For its production of The Beetles, the first play by a young California playwright named Malcolm MacDonald, the Stage Two Theatre in Waukegan is offering a "no-questions-asked money-back guarantee." Anyone who doesn't think The Beetles is worth the price of admission can get a full refund.

Offering a money-back guarantee could prove to be an even bigger mistake for the theater than producing a young playwright's first play. The Beetles, misleadingly billed as "an ecological comedy with great hairdos," is a little confused to say the least. It's about a teenager named Raymond (James Hassett) who becomes obsessed with the Egyptian unicorn beetle, which he sees on a television documentary titled "The Evolution of Beauty." According to Dr. Kate Algoode, the scientist who narrates the documentary, this beetle and its mate survive by carrying a half teaspoon of water to a delicate desert plant each day, keeping it alive. Then the female beetle lays its eggs inside the flower of the plant, which provides food for the offspring.
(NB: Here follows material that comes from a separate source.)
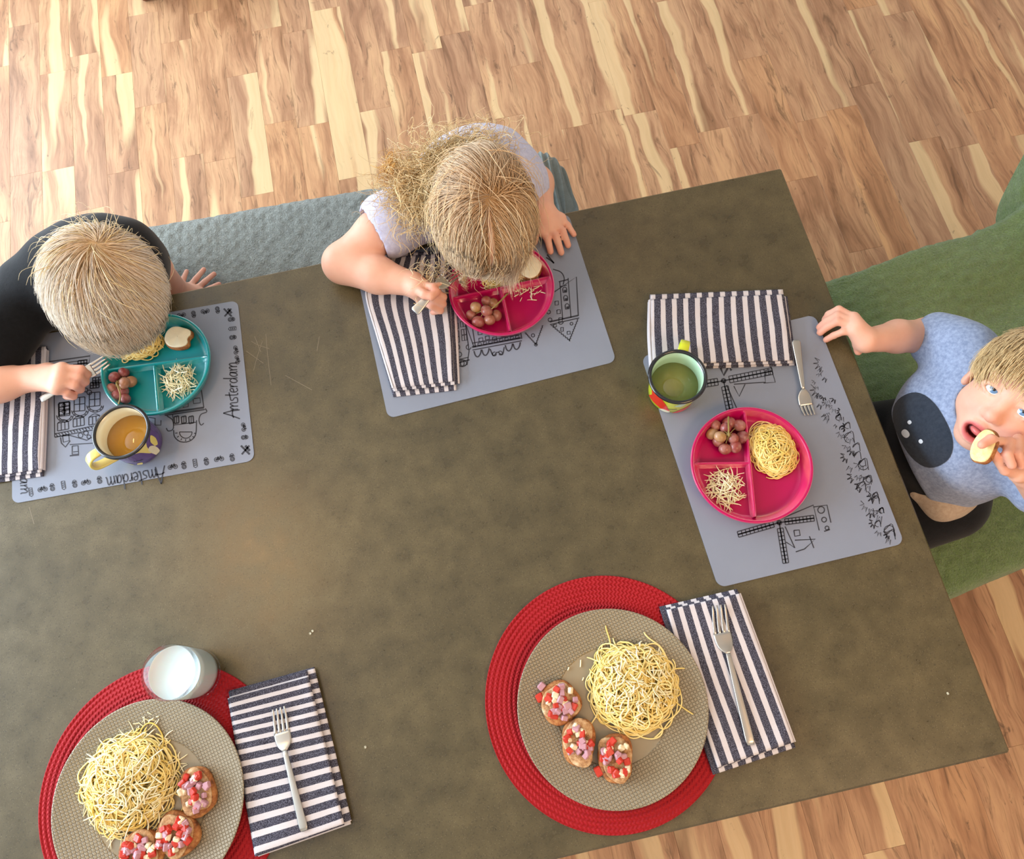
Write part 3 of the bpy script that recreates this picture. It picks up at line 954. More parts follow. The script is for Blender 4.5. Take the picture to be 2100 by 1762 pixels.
k.poly([(128, 893), (141, 891), (142, 904), (130, 907)], w=.0014); k.line([(124, 897), (126, 909), (134, 917), (144, 904)], .0016)
k.line([(143, 893), (178, 903), (200, 890)], .0013); k.circ(165, 893, 5, n=8); k.circ(176, 888, 5, n=8); k.circ(182, 896, 4, n=8)
k.line([(143, 912), (190, 909)]); k.poly([(148, 915), (160, 914), (161, 931), (148, 932)], w=.0014); k.line([(143, 935), (162, 933)], .0018); k.line([(150, 927), (160, 926)])
for (x, y) in ((160, 740), (185, 785), (190, 775)): k.grid([(x, y), (x + 18, y - 2), (x + 18, y + 10), (x, y + 12)], 3, 2, .0016)
k.line([(100, 742), (185, 730), (182, 745), (150, 748)], .0018); k.line([(104, 748), (180, 738)]); k.circ(183, 805, 5, n=8); k.circ(176, 800, 4, n=8)
# right facade (upside down, rounded gable)
k.line([(305, 856), (318, 858), (318, 872), (330, 872), (330, 862)], .0014)
k.line([(336, 848), (418, 836)], .0026); k.line([(338, 852), (420, 840)], .0016)
k.line([(413, 800), (418, 836)], .0013)
k.line([(342, 853), (354, 862), (355, 880), (345, 884), (341, 878)], .0014, smooth=14); k.line([(421, 838), (424, 845), (412, 850), (408, 862), (412, 872), (418, 868)], .0014, smooth=14)
k.line([(356, 882), (358, 896), (370, 906), (388, 905), (401, 892), (403, 862)], .0014, smooth=16); k.circ(381, 886, 13, 0, 180, 10); k.line([(368, 886), (394, 886)])
for i in range(7): a_ = R_(10 + 27 * i); k.line([(381 + 17 * math.cos(a_), 886 + 15 * math.sin(a_)), (381 + 22 * math.cos(a_), 886 + 19 * math.sin(a_))])
for x in (357, 372, 387): k.grid([(x, 855), (x + 9, 853), (x + 10, 867), (x + 1, 869)], 1, 1, .0018); k.line([(x + 5, 854), (x + 5, 868)])
k.line([(354, 850), (356, 872), (402, 866)]); k.poly([(375, 826), (386, 824), (386, 834), (376, 836)]); k.poly([(396, 818), (410, 816), (411, 826), (397, 828)])
k.build(mat1)

# mat 2: upside-down canal houses
k = Ink(.0012)


def win(x, y, w, h, dy=-.12): k.poly([(x, y), (x + w, y + dy * w), (x + w * 1.04, y + h + dy * w), (x + w * .06, y + h)])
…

Raymond is so taken with the beauty of this that he decides to go to Africa and observe the beetle for himself. The trip is a major source of the play's purported comedy--and of a lot of preposterous plot twists. Raymond travels with Armando (Eibhlin Glennon), his mother's hairdresser, and Teri (Elyse Mirto), his father's secretary and lover. While in Africa, he receives an astonishing letter from his beloved Granny (Imogene Grace) explaining that he is descended from the great Russian dancer Vaslav Nijinsky. But he doesn't find any beetles.

When he returns home, Raymond confronts Dr. Algoode (Jan Graves), and she admits she created the whole documentary in a studio, telling him "Imagination is always more beautiful than reality." As for the hairdos, they're primarily symbolic: When Raymond's mother (Margorie Engesser) discovers that her husband (Gene Cordon) is having an affair, she literally lets her hair down. Her sky-high beehive turns into waist-length curls, and her husband complains that she has changed from the perfect wife to a wild animal.
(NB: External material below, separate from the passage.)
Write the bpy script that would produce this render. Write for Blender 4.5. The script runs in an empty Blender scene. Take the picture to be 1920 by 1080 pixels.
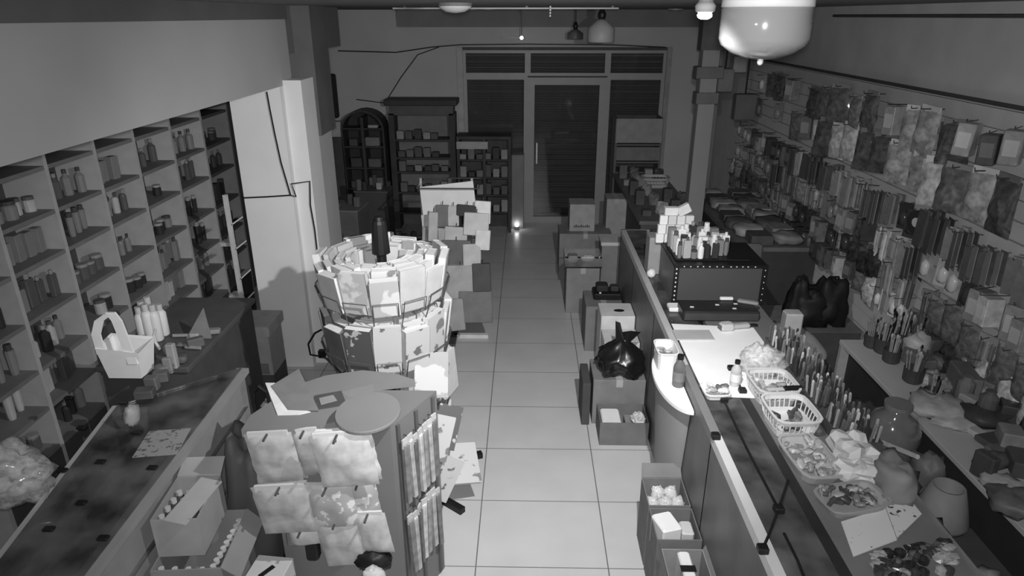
import bpy, math, random
from mathutils import Vector, Matrix, noise
random.seed(7)
C = bpy.context.scene.collection
SC = bpy.context.scene
H = 2.9; F = 1270.0; PITCH = math.radians(21.9); YAW = math.radians(1.15)
# ---------------------------------------------------------------- camera, world, lights
cd = bpy.data.cameras.new('camera'); cam = bpy.data.objects.new('camera', cd); C.objects.link(cam)
cam.location = (0, 0, H); cam.rotation_euler = (math.pi/2 - PITCH, 0, YAW)
cd.sensor_width = 36; cd.lens = F/1920*36; cd.clip_start = .05; cd.clip_end = 60
SC.camera = cam
SC.view_settings.view_transform = 'Standard'; SC.view_settings.look = 'None'
SC.view_settings.exposure = 0; SC.view_settings.gamma = 1; SC.view_settings.use_curve_mapping = False
w = bpy.data.worlds.new('world'); SC.world = w; w.use_nodes = True
w.node_tree.nodes['Background'].inputs[0].default_value = (1, 1, 1, 1)
w.node_tree.nodes['Background'].inputs[1].default_value = .06
def spot(name, loc, aim, power, angle, blend, size):
    l = bpy.data.lights.new(name, 'SPOT'); l.energy = power; l.spot_size = math.radians(angle)
    l.spot_blend = blend; l.shadow_soft_size = size
    o = bpy.data.objects.new(name, l); C.objects.link(o); o.location = loc
    o.rotation_euler = (Vector(aim)-Vector(loc)).to_track_quat('-Z', 'Y').to_euler(); return o
LAMP = Vector((.485, 2.0, 2.905))
spot('camera_infrared_ring', (.0, -.03, 2.93), (.0, 4.4, 1.0), 350, 122, 1, .03)
spot('second_camera_infrared', LAMP+Vector((.0, .03, -.05)), (-.5, 5.0, .5), 330, 118, 1, .02)

# ---------------------------------------------------------------- helpers
def ray(u, v):
    a = (u-960)/F; b = (540-v)/F
    y = math.cos(PITCH)+b*math.sin(PITCH); z = -math.sin(PITCH)+b*math.cos(PITCH); x = a
    return Vector((x*math.cos(YAW)-y*math.sin(YAW), x*math.sin(YAW)+y*math.cos(YAW), z))
def pz(u, v, z):
    d = ray(u, v); t = (z-H)/d.z; return Vector((d.x*t, d.y*t, z))
def py(u, v, y):
    d = ray(u, v); t = y/d.y; return Vector((d.x*t, y, H+d.z*t))
def pxw(u, v, x):
    d = ray(u, v); t = x/d.x; return Vector((x, d.y*t, H+d.z*t))
_m = {}
def mat(g, rough=.7, var=.12, scale=9, spec=.3, metal=0, coat=0, name=None):
    key = (round(g, 3), rough, var, scale, spec, metal, coat)
    if key in _m: return _m[key]
    m = bpy.data.materials.new(name or 'grey_%03d' % int(g*1000)); m.use_nodes = True
    nt = m.node_tree; b = nt.nodes['Principled BSDF']
    b.inputs['Roughness'].default_value = rough; b.inputs['Metallic'].default_value = metal
    b.inputs['Specular IOR Level'].default_value = spec; b.inputs['Coat Weight'].default_value = coat
    tc = nt.nodes.new('ShaderNodeTexCoord'); n = nt.nodes.new('ShaderNodeTexNoise')
    n.inputs['Scale'].default_value = scale; n.inputs['Detail'].default_value = 5
    r = nt.nodes.new('ShaderNodeMapRange'); r.inputs[1].default_value = .3; r.inputs[2].default_value = .7
    r.inputs[3].default_value = g*(1-var); r.inputs[4].default_value = min(1, g*(1+var))
    cc = nt.nodes.new('ShaderNodeCombineColor')
    nt.links.new(tc.outputs['Object'], n.inputs['Vector']); nt.links.new(n.outputs['Fac'], r.inputs[0])
    for i in range(3): nt.links.new(r.outputs[0], cc.inputs[i])
    nt.links.new(cc.outputs[0], b.inputs['Base Color'])
    _m[key] = m; return m
def print_mat(g0, g1, scale, thr=.55, rough=.5, name='printed'):
    """surface printed with irregular marks of a second tone"""
    key = ('p', g0, g1, scale, thr)
    if key in _m: return _m[key]
    m = bpy.data.materials.new(name); m.use_nodes = True; nt = m.node_tree; b = nt.nodes['Principled BSDF']
    b.inputs['Roughness'].default_value = rough; b.inputs['Specular IOR Level'].default_value = .3
    tc = nt.nodes.new('ShaderNodeTexCoord'); n = nt.nodes.new('ShaderNodeTexNoise'); n.inputs['Scale'].default_value = scale
    n.inputs['Detail'].default_value = 3
    oi = nt.nodes.new('ShaderNodeObjectInfo'); add = nt.nodes.new('ShaderNodeVectorMath'); add.operation = 'ADD'
    mul = nt.nodes.new('ShaderNodeMath'); mul.operation = 'MULTIPLY'; mul.inputs[1].default_value = 40
    nt.links.new(oi.outputs['Random'], mul.inputs[0]); nt.links.new(mul.outputs[0], add.inputs[1])
    nt.links.new(tc.outputs['Object'], add.inputs[0]); nt.links.new(add.outputs[0], n.inputs['Vector'])
    r = nt.nodes.new('ShaderNodeValToRGB'); r.color_ramp.elements[0].position = thr; r.color_ramp.elements[1].position = thr+.03
    r.color_ramp.elements[0].color = (g0, g0, g0, 1); r.color_ramp.elements[1].color = (g1, g1, g1, 1)
    nt.links.new(n.outputs['Fac'], r.inputs[0]); nt.links.new(r.outputs[0], b.inputs['Base Color'])
    _m[key] = m; return m
def emit_mat(g):
    m = bpy.data.materials.new('glowing_led'); m.use_nodes = True; b = m.node_tree.nodes['Principled BSDF']
    b.inputs['Emission Color'].default_value = (1, 1, 1, 1); b.inputs['Emission Strength'].default_value = g; return m
def glass_mat(name, tint=.96, dust=.15, rough=.05):
    m = bpy.data.materials.new(name); m.use_nodes = True; nt = m.node_tree
    nt.nodes.remove(nt.nodes['Principled BSDF']); o = nt.nodes['Material Output']
    t = nt.nodes.new('ShaderNodeBsdfTransparent'); t.inputs[0].default_value = (tint,)*3+(1,)
    d = nt.nodes.new('ShaderNodeBsdfDiffuse'); d.inputs[0].default_value = (.5, .5, .5, 1)
    tc = nt.nodes.new('ShaderNodeTexCoord'); n = nt.nodes.new('ShaderNodeTexNoise'); n.inputs['Scale'].default_value = 5; n.inputs['Detail'].default_value = 6
    nt.links.new(tc.outputs['Object'], n.inputs['Vector'])
    r = nt.nodes.new('ShaderNodeMapRange'); r.inputs[1].default_value = .35; r.inputs[2].default_value = .7; r.inputs[3].default_value = dust*.4; r.inputs[4].default_value = dust*1.8
    nt.links.new(n.outputs['Fac'], r.inputs[0]); m1 = nt.nodes.new('ShaderNodeMixShader'); nt.links.new(r.outputs[0], m1.inputs[0])
    nt.links.new(t.outputs[0], m1.inputs[1]); nt.links.new(d.outputs[0], m1.inputs[2])
    g = nt.nodes.new('ShaderNodeBsdfGlossy'); g.inputs['Roughness'].default_value = rough
    f = nt.nodes.new('ShaderNodeFresnel'); f.inputs[0].default_value = 1.3
    mx = nt.nodes.new('ShaderNodeMixShader'); nt.links.new(f.outputs[0], mx.inputs[0])
    nt.links.new(m1.outputs[0], mx.inputs[1]); nt.links.new(g.outputs[0], mx.inputs[2]); nt.links.new(mx.outputs[0], o.inputs[0])
    return m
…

The Beetles is full of pose but devoid of conviction or substance. MacDonald tries to be topical with the environmental theme, but he displays no real interest in the environment. He tries to satirize the American family--a doting wife, her sexist husband, and their hopelessly misunderstood son--but his insights are superficial and his satire is lame. And despite all the bizarre plot twists, he fails to generate any suspense. Many beginning playwrights are pretentious, and some are sophomoric, but MacDonald manages to be both.

In addition to the script problems, director Bryan Simon hasn't found an effective tone for the play. The opening scene is done as a modern ballet; family scenes are played like Second City spoofs of TV sitcoms; other moments are as full of absurdities as a Christopher Durang play. This lack of consistency leaves the actors adrift--they give performances that range from awkward and tentative to downright bewildered. The Beetles may come with a money-back guarantee, but that sure doesn't mean it's quality merchandise.